Secondo lei, come si è passati dagli omicidi seriali di donne, come nel caso di Ted Bundy, ai femminicidi di oggi?
I concetti di serial killer e di femminicida sono molto distanti fra loro, ma alla base hanno sempre gli stessi principi: il possesso e il dominio sulla vita altrui, in particolare della donna. Spessissimo, infatti, le vittime dei serial killer erano donne, ma non solo. Alla base, comunque, troviamo sempre questa motivazione del dominio e del possesso sull’altra persona. Non c’è dominio più forte e definitivo dell’omicidio.
Negli ultimi anni, molti ragazzi hanno sviluppato una grande passione per il true crime: secondo lei, cosa cercano davvero in questi racconti e perché ne sono così tanto attratti?

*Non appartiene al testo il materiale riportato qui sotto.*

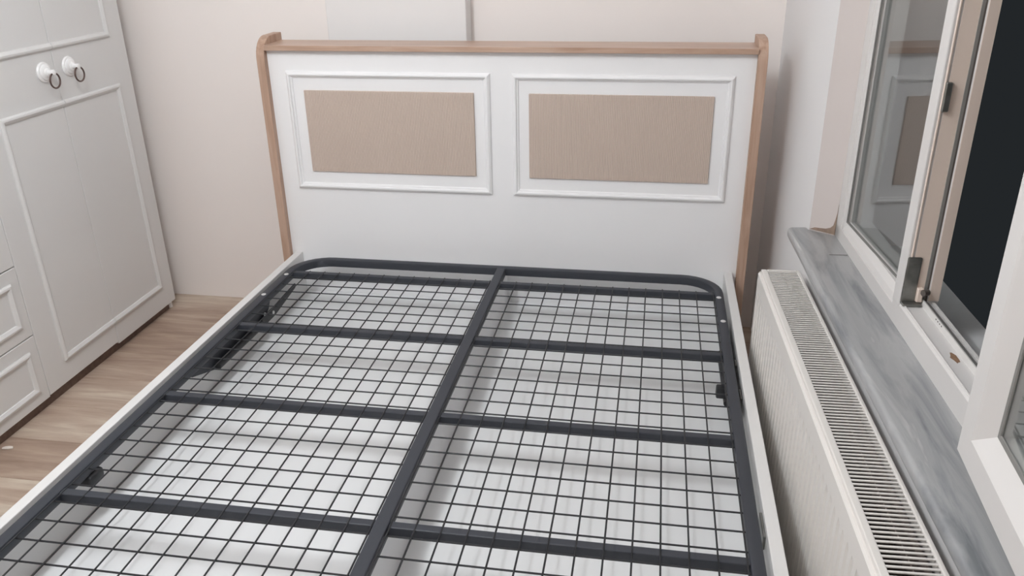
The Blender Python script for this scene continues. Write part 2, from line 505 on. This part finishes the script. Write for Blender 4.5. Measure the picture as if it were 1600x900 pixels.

Ci sono svariati motivi: innanzitutto, si cerca di capire le cose che sembrano più lontane da noi, dal nostro modo di vivere, dalla nostra cultura. Questo perché le cose che capiamo meno sono quelle che ci inquietano maggiormente. Guardandole, ascoltandole e cercando di comprenderle, viviamo una paura controllata. A ciò sono dovuti anche i successi dei generi horror e gotico e di tante altre storie che rendono la paura fruibile, restando protetti da uno schermo.
È stata la storia dell’ultimo tour di Indagini Live nei teatri italiani. Su questa vicenda, però, rimangono molti dubbi. Chi era, secondo lei, il Mostro di Firenze?

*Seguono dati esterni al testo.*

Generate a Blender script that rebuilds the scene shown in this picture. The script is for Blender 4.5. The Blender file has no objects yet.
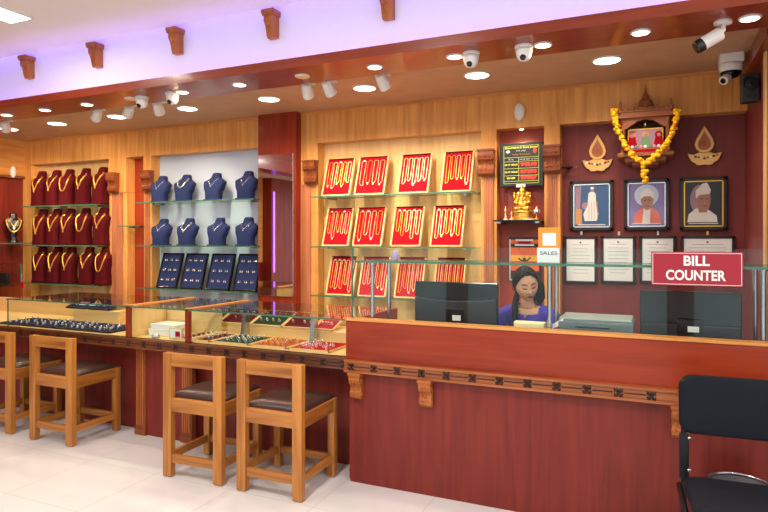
import bpy, bmesh, math, random
from mathutils import Vector, Matrix, Euler
random.seed(7)
PI = math.pi
SC = bpy.context.scene
COL = SC.collection
# ---------------------------------------------------------------- camera model (used to turn measured pixels into places)
YAW = math.radians(24.18); CS, SN = math.cos(YAW), math.sin(YAW)
F, CX, HY, H = 600.0, 384.0, 239.6, 1.55
def atY(u, v, Y):
    r = (u-CX)/F; zc = Y/(CS+r*SN)
    return zc*(r*CS-SN), H-(v-HY)*zc/F
def atX(u, v, X):
    r = (u-CX)/F; zc = X/(r*CS-SN)
    return zc*(CS+r*SN), H-(v-HY)*zc/F
def atZ(u, v, Z):
    zc = (H-Z)*F/(v-HY); r = (u-CX)/F
    return zc*(r*CS-SN), zc*(CS+r*SN)
def XY(u, Y): return atY(u, 240, Y)[0]
# ---------------------------------------------------------------- materials
def lin(c):
    return tuple(((x/255)/12.92 if x/255 <= .04045 else ((x/255+.055)/1.055)**2.4) for x in c)+(1.0,)
M = {}
def mat(name, rgb, rough=.5, metal=0, emit=0, bump=0, bscale=60, coat=0, vary=0):
    m = bpy.data.materials.new(name); m.use_nodes = True; n = m.node_tree.nodes; l = m.node_tree.links
    b = n['Principled BSDF']; b.inputs['Base Color'].default_value = lin(rgb)
    b.inputs['Roughness'].default_value = rough; b.inputs['Metallic'].default_value = metal
    if name.startswith(('velvet', 'hair', 'black_fabric')): b.inputs['Specular IOR Level'].default_value = .12
    if coat: b.inputs['Coat Weight'].default_value = coat; b.inputs['Coat Roughness'].default_value = .12
    if emit:
        b.inputs['Emission Color'].default_value = lin(rgb); b.inputs['Emission Strength'].default_value = emit
    if bump or vary:
        tc = n.new('ShaderNodeTexCoord'); ns = n.new('ShaderNodeTexNoise'); ns.inputs['Scale'].default_value = bscale
        l.new(tc.outputs['Object'], ns.inputs['Vector'])
        if bump:
            bp = n.new('ShaderNodeBump'); bp.inputs['Strength'].default_value = bump; bp.inputs['Distance'].default_value = .003
            l.new(ns.outputs['Fac'], bp.inputs['Height']); l.new(bp.outputs['Normal'], b.inputs['Normal'])
        if vary:
            mx = n.new('ShaderNodeMix'); mx.data_type = 'RGBA'; c = lin(rgb)
            mx.inputs[6].default_value = tuple(x*(1-vary) for x in c[:3])+(1,); mx.inputs[7].default_value = tuple(min(1, x*(1+vary)) for x in c[:3])+(1,)
            l.new(ns.outputs['Fac'], mx.inputs[0]); l.new(mx.outputs[2], b.inputs['Base Color'])
    M[name] = m; return m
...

La verità deve essere cercata nella campagna intorno a San Casciano: l’assassino, secondo me, veniva da quei luoghi. La pista esoterica e l’ipotesi di un secondo livello non mi hanno mai convinto: ritengo fosse un individuo solitario, come è suggerito dal suo modus operandi.
Sì o no. Il delitto del 1968 è stata opera del Mostro?
Secondo me, no. La pistola con cui vennero uccisi Barbara Locci e Antonio Lo Bianco è sì la stessa utilizzata anche per gli altri omicidi, ma probabilmente ci fu un passaggio di mano o venne venduta. Anche il modus operandi è diverso: nel ’68 l’assassino non infierisce sul corpo della vittima femminile. Inoltre, il killer ha accompagnato il bambino, testimone dell’omicidio, alla casa più vicina. Vuol dire che l’assassino aveva un legame con lui. Ma questa è una mia supposizione.